Written by Paul B. at 01 Feb 2002 12:50:38:

As an answer to: Re: Kid age 2y3m - retract the way he likes. written by Jakkals at 01 Feb 2002 09:46:32:

Well, actually, my suspicion would be that if he plays with it for a few moments and learns what it feels like, then that's probably all he wants and he would be happy, and move right along to something else. Of course, the same might again apply next bath . . .

If you gave him a rubber toy, just how long would he play with that? I mean what does it do in the short term. Maybe you have an idea but really, he doesn't. To him at the age of two it's not sexual, it's just a part of you that is mostly hidden and bath-time is the only time he gets to investigate it - naturally he does so. Do you not recall him investigating your mouth. your eyes, your ears and such at an earlier age? Did these things represent moral dilemma?

Indeed, as far as sexuality goes, even his penis and the investigation thereof isn't specifically sexual. I mean he spent the first three months discovering his mouth, the next three discovering his hands, the next four or so discovering his feet, then another six what he could do with his feet to help his hands.

Somewhere later, he figures that the bit that he could only briefly get at up to now, somehow connects with the feeling that starts up before, and then embodies the nice feeling as the wee comes out, and you reward him for telling you about this by letting him get at it more to explore it so - he does. And yes as you say, it does this groovy trick of pointing out when it's getting ready to wee, or if he plays with it, or thinks about it (and that part only gets worse some time later!). And yes, it feels good to touch.

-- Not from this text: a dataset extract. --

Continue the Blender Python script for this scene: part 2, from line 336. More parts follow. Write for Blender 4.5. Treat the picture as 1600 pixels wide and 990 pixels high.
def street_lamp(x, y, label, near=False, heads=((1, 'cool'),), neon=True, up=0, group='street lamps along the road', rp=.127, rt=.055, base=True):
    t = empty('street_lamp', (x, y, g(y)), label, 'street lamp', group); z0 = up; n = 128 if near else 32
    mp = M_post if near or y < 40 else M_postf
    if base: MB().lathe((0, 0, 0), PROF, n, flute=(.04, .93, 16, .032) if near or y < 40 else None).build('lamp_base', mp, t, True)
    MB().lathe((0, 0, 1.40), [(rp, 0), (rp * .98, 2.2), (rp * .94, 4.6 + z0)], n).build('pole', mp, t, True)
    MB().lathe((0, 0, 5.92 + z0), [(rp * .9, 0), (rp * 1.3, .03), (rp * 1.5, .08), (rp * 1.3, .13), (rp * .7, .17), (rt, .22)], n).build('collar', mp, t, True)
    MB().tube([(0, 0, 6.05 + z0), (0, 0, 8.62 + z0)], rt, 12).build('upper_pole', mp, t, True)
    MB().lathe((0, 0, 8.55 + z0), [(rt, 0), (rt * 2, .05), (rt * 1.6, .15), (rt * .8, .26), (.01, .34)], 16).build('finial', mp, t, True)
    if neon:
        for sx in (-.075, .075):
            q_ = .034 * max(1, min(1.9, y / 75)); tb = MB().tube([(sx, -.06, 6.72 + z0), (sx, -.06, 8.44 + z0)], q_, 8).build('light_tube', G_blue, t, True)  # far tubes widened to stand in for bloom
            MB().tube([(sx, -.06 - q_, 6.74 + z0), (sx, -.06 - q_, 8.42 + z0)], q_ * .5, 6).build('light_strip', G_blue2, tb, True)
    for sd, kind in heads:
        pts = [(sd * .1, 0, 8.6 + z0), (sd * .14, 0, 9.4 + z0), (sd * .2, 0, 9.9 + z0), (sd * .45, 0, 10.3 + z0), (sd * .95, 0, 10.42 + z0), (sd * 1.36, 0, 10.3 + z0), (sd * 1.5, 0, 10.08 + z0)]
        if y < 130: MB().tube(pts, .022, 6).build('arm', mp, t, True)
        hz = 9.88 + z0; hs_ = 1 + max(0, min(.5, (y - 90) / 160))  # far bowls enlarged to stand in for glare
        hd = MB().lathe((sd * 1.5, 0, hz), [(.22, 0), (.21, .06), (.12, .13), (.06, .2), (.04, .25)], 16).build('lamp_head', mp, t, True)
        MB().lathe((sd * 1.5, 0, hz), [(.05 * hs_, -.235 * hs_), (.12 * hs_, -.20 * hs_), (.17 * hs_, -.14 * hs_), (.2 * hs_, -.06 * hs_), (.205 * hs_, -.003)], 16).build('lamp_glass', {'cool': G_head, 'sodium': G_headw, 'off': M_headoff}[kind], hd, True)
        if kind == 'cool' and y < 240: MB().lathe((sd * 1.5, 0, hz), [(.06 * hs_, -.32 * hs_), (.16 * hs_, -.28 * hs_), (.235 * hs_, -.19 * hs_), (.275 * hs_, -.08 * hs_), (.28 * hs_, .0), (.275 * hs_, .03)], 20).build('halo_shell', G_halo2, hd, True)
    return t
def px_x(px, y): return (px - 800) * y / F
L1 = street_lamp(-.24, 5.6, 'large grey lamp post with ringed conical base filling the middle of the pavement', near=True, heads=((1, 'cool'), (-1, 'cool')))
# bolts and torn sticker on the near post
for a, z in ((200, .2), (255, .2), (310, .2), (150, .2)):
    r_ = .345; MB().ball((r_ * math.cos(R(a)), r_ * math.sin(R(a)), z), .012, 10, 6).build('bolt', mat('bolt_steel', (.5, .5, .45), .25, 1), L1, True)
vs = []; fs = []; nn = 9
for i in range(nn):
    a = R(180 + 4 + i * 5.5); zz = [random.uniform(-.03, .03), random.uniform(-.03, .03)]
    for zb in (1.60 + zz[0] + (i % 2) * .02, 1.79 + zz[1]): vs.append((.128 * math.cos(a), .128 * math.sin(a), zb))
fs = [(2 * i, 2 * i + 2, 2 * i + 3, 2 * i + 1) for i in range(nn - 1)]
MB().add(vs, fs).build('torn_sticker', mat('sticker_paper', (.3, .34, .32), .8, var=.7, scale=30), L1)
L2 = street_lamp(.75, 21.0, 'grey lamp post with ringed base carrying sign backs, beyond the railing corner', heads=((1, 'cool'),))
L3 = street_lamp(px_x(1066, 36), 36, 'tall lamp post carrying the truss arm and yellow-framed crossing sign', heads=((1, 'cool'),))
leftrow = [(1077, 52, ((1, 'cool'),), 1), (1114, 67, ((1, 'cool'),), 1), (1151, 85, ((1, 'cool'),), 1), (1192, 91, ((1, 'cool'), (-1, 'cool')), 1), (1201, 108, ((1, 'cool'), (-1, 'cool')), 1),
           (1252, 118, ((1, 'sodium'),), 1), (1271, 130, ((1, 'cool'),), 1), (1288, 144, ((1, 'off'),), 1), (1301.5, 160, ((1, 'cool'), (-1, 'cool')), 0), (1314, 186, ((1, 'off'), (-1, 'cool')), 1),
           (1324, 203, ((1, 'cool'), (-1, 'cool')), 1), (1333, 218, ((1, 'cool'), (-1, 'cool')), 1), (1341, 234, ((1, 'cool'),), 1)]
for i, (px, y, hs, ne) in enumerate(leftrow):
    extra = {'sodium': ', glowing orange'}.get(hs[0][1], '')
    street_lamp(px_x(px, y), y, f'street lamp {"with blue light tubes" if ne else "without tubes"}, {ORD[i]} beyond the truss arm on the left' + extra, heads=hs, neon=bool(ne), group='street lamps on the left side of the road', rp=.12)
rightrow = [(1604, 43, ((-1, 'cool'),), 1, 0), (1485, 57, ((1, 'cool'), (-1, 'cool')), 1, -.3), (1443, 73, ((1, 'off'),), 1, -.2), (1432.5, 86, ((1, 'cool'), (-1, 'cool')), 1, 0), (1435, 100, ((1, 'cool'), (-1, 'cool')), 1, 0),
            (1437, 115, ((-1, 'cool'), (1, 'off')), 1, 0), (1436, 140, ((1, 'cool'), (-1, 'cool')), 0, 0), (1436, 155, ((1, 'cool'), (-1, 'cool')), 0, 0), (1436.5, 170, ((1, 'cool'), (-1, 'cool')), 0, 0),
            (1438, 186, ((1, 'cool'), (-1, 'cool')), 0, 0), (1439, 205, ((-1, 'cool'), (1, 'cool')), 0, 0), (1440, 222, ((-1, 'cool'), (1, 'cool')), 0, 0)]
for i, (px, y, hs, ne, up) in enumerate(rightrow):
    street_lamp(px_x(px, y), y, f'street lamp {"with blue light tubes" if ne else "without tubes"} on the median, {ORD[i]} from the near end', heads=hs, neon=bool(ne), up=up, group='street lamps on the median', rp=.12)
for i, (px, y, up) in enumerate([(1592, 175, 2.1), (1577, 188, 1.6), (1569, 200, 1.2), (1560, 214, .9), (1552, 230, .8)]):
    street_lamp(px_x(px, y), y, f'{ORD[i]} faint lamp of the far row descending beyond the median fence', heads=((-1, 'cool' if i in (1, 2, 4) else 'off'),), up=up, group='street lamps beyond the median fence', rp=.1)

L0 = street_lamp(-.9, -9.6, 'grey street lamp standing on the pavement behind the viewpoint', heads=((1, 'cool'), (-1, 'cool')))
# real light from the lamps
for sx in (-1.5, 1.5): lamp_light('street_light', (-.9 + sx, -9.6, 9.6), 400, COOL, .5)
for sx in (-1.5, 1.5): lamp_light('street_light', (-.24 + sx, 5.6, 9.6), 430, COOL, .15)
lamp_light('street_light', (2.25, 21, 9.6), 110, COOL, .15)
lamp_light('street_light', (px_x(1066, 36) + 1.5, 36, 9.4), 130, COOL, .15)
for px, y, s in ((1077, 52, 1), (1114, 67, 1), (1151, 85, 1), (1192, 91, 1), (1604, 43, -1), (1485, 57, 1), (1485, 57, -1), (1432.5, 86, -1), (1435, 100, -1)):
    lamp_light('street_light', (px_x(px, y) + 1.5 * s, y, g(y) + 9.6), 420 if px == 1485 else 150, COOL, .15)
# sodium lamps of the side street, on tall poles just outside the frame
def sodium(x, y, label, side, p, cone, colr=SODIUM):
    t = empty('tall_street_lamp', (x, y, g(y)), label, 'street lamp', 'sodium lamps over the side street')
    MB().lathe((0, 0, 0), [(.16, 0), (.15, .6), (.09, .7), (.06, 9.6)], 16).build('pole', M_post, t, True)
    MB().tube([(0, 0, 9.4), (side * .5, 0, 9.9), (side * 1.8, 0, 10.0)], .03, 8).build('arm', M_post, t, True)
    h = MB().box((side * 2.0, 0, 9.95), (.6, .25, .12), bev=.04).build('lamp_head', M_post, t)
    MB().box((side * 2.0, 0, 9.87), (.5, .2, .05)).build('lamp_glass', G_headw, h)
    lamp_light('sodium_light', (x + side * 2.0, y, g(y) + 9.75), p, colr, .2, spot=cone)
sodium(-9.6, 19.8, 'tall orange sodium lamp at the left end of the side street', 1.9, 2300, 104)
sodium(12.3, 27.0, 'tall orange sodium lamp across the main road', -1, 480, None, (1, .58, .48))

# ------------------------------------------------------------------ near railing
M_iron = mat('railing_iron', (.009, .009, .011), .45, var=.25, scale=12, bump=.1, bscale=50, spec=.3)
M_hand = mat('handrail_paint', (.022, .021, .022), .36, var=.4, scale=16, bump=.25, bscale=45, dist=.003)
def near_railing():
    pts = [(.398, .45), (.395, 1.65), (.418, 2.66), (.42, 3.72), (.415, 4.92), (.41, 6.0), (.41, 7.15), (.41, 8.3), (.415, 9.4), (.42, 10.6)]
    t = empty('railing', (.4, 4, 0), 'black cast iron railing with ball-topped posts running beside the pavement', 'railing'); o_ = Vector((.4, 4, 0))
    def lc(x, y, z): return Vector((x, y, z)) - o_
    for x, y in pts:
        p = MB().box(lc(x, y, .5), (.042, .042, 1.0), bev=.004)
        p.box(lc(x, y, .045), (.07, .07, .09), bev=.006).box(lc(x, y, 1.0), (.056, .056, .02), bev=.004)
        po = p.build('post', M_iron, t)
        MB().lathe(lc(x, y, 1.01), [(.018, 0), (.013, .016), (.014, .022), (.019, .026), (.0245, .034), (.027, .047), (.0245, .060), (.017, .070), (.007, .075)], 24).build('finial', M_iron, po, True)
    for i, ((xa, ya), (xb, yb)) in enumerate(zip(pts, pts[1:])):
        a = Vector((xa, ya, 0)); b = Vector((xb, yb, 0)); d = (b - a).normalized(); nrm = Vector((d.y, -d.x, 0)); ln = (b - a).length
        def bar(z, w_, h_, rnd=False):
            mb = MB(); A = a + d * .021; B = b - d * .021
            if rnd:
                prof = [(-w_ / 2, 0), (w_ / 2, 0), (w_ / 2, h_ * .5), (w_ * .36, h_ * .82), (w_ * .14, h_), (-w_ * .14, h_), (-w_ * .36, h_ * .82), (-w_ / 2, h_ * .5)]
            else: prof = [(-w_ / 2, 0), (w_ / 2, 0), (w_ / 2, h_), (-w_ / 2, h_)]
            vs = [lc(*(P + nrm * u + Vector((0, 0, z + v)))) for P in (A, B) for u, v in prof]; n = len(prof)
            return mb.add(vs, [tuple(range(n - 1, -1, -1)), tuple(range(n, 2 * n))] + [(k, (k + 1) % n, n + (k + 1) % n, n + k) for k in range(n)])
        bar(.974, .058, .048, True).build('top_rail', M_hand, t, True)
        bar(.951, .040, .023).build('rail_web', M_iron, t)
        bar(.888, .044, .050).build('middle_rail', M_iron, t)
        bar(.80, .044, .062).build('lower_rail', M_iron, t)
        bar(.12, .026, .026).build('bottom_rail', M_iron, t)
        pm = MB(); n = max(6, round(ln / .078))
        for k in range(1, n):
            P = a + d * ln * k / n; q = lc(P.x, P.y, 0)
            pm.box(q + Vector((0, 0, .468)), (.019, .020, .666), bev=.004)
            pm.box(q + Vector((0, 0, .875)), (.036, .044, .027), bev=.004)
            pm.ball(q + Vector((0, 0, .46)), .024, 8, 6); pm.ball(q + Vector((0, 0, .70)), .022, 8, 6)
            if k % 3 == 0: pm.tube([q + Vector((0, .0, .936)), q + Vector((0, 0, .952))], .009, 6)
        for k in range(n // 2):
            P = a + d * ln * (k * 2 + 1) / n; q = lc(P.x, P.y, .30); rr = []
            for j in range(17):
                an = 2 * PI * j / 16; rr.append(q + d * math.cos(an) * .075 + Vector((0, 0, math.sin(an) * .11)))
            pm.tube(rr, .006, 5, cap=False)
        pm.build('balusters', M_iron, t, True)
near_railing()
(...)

But sexual, I don't think it is at that stage. Is sexual not the "negative penis message"? You can't show it in public, you can't touch it in public, you can't use it in public, you can't talk about it in public, and more to the point, girls in particular are the worst of all to do any of these things with. That's what sexual things are all about, and that's essentially what you will teach him in time.

Perhaps I'm rambling. You may discern my overall attitude that "the more information the better". I am entirely sure that the withholding of information carries a very strong message, which is about value, and power, and privilege in inequity.

If you say to anyone, including adults, but notably children, "You can't have that!" or "You can't do that", then, granted that they know it's actually safe because they already did it with no ill effect, then you convey a message that the thing to be prohibited is in fact valuable, so valuable that you apparently want to keep it all to yourself, that it is therefore highly to be desired and that they will therefore continue to desire it, even above other more accessible things. In other word, those things prohibited, become vastly over-valued, possibly for the remainder of a lifetime!

If on the other hand you allow as free access as possible to the thing, it is experienced, understood, committed to memory and moved forward from.

It is perfectly obvious that some things being dangerous, are not negotiable but I think they mostly learn this distinction quite well along the way, and the commodity to which I refer here is primarily information.

You mention "play with yours, but leave Daddy's alone". This is but one part of a broad generalisation of possession and identity, with which he is at that age in the very middle of learning. I'm sure you realise that he is very much "what's yours is mine and what's mine is mime" in terms of behaviour and you only have to put together a couple of toddlers of this age for a few moments and you'll see it happen. It gets better over the next two or three years, but some aren't all that sure even then!